• **Data shown**

-- Begin --

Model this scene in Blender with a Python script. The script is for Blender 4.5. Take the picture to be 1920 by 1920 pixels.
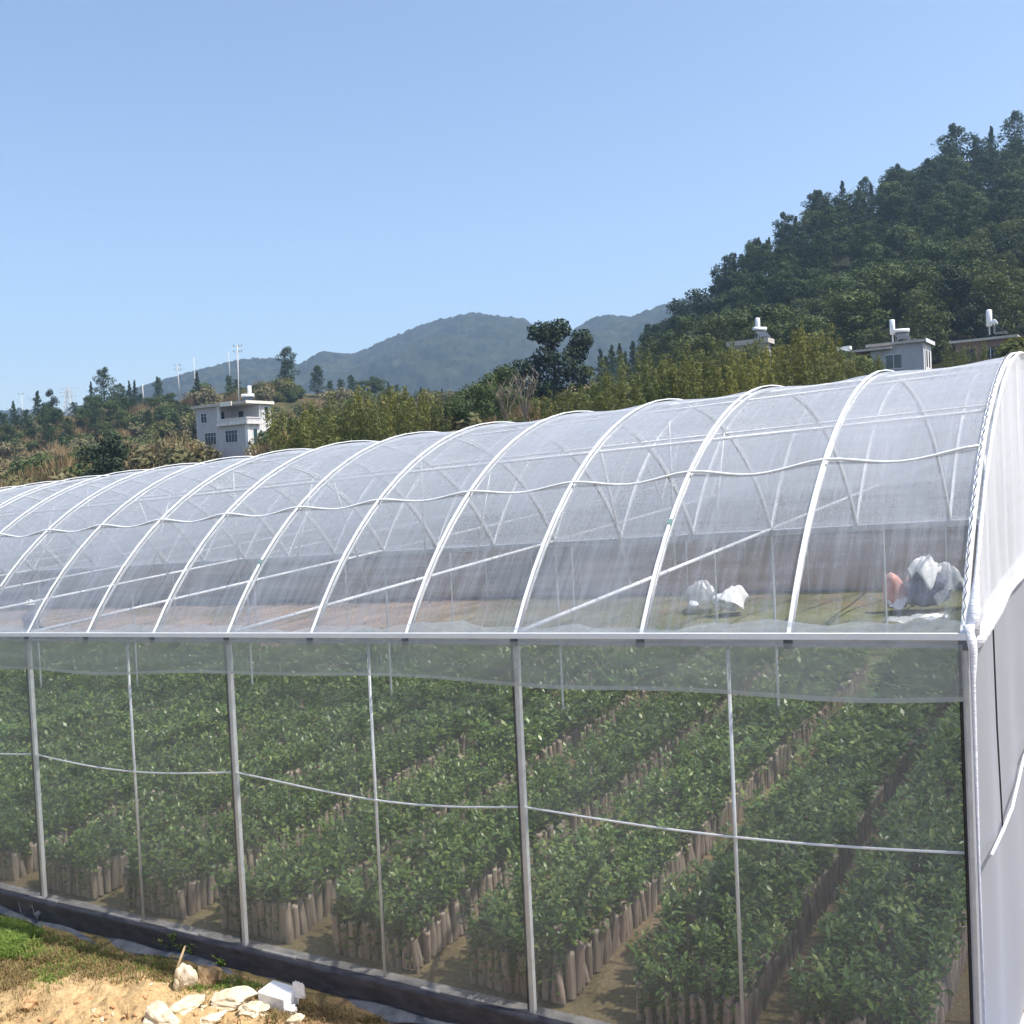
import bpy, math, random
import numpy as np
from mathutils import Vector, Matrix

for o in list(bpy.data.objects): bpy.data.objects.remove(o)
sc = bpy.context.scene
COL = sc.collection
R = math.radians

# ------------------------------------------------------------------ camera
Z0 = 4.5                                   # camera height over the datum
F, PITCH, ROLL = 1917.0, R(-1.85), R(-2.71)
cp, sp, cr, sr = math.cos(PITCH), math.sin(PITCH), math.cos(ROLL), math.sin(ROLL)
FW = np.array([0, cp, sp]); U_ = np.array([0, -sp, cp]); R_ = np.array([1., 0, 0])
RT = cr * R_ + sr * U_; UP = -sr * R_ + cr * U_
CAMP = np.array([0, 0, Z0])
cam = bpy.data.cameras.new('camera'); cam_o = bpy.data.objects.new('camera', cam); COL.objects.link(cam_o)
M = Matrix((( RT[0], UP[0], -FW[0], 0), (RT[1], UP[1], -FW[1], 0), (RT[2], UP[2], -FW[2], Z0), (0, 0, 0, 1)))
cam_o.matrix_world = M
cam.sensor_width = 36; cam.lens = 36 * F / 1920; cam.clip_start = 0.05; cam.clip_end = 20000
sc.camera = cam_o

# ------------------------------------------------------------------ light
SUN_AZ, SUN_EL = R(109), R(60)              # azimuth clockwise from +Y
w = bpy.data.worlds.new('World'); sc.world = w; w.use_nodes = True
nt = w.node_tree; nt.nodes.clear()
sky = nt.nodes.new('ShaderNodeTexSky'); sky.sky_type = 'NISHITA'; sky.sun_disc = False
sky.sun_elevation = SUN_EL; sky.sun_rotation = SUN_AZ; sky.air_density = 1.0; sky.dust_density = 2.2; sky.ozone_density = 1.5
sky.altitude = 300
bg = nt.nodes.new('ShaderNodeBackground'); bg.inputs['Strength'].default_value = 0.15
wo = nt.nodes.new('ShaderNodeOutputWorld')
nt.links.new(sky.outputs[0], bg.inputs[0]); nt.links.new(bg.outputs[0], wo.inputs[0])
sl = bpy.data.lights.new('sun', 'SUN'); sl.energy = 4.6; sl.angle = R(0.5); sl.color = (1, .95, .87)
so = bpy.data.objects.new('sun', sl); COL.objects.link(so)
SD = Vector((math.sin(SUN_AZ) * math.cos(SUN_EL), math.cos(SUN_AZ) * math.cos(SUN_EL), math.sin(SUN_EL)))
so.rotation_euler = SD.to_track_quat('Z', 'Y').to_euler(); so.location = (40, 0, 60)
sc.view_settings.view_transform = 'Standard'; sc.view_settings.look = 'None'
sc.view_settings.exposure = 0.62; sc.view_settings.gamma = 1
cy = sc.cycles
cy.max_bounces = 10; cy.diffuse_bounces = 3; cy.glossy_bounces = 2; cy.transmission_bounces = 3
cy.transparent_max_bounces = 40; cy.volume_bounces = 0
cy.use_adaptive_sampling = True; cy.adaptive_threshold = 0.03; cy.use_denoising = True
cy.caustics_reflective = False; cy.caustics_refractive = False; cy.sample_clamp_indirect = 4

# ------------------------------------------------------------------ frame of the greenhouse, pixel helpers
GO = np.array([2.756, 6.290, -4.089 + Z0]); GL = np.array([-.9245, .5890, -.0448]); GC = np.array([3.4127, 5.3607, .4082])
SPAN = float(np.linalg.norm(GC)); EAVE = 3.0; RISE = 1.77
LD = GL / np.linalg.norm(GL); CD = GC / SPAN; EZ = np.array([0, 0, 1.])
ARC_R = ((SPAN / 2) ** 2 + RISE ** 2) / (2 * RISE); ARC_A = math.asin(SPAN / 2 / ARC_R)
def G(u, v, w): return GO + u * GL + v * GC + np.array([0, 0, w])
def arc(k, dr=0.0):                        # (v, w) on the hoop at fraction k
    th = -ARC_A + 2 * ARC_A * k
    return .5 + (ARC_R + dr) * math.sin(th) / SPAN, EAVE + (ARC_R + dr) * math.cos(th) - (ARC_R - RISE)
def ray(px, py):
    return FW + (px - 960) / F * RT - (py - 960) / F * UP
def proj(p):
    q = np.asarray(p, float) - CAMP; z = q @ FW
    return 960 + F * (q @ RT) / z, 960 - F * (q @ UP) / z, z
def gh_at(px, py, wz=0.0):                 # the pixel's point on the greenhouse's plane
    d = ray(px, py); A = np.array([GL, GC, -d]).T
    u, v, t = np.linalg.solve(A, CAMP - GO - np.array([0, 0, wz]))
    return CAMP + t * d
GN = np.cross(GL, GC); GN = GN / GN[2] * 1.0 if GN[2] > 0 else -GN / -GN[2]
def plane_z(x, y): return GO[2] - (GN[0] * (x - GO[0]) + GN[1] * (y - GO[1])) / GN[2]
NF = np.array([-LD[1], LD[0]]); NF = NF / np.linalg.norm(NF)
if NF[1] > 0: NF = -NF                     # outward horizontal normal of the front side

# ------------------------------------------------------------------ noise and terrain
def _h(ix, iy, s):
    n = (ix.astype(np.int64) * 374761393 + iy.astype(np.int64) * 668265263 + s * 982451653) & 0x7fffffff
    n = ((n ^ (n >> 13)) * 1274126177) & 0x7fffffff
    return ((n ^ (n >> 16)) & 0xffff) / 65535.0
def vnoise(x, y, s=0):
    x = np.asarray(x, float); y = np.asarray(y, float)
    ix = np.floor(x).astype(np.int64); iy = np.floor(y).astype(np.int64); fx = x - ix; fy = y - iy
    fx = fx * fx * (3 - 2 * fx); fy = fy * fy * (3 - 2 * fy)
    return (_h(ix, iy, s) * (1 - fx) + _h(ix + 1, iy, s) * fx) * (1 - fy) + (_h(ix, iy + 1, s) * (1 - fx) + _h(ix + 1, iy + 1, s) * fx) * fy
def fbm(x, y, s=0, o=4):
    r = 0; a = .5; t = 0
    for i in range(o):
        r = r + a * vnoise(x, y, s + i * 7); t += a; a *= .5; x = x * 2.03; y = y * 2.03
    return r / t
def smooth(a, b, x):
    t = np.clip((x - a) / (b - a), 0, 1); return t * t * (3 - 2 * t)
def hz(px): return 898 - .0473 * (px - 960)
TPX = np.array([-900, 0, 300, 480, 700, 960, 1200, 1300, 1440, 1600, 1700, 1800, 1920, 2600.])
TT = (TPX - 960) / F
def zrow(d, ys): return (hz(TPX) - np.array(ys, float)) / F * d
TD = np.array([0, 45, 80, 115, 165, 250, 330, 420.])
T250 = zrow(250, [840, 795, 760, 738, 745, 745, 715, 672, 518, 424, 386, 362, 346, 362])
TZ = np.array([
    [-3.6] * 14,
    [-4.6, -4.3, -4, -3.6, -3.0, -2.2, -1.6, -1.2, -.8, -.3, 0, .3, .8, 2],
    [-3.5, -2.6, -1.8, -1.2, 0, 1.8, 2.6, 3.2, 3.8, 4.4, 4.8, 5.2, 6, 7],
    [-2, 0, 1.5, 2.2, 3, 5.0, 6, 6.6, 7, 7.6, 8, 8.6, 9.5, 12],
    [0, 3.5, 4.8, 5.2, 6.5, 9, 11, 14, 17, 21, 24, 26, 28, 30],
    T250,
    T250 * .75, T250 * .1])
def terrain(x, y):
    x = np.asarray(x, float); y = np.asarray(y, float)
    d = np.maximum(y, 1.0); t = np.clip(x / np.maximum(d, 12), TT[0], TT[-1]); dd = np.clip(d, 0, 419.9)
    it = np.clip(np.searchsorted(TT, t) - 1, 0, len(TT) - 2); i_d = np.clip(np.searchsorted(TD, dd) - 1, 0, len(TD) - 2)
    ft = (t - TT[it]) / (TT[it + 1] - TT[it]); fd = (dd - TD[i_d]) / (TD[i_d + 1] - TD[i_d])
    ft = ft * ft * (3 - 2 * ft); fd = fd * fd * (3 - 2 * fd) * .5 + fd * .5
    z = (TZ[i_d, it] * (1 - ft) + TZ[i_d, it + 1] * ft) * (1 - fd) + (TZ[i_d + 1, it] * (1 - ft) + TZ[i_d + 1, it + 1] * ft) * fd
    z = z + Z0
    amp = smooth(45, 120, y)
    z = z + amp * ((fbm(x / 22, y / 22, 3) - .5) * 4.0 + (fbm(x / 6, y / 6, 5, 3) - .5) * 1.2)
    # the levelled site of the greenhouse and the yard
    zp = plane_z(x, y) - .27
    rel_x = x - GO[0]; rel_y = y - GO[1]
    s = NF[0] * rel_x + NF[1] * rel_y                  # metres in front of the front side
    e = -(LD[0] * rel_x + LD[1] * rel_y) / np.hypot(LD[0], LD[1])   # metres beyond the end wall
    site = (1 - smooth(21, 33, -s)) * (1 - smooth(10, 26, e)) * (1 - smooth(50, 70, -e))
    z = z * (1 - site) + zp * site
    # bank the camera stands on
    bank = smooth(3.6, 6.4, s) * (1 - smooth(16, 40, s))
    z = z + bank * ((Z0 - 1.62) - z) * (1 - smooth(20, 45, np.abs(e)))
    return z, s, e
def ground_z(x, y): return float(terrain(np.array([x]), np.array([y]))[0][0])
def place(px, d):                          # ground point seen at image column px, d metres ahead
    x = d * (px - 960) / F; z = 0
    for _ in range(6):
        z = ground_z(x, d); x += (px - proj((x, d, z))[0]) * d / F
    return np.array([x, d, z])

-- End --

• **What you will do**
Your task is to restate word for word the lines from the top of the data to the line containing "R = math.radians", both ends included, with every picture left out.

• **Response to the exercise**
Model this scene in Blender with a Python script. The script is for Blender 4.5. Take the picture to be 1920 by 1920 pixels.
import bpy, math, random
import numpy as np
from mathutils import Vector, Matrix

for o in list(bpy.data.objects): bpy.data.objects.remove(o)
sc = bpy.context.scene
COL = sc.collection
R = math.radians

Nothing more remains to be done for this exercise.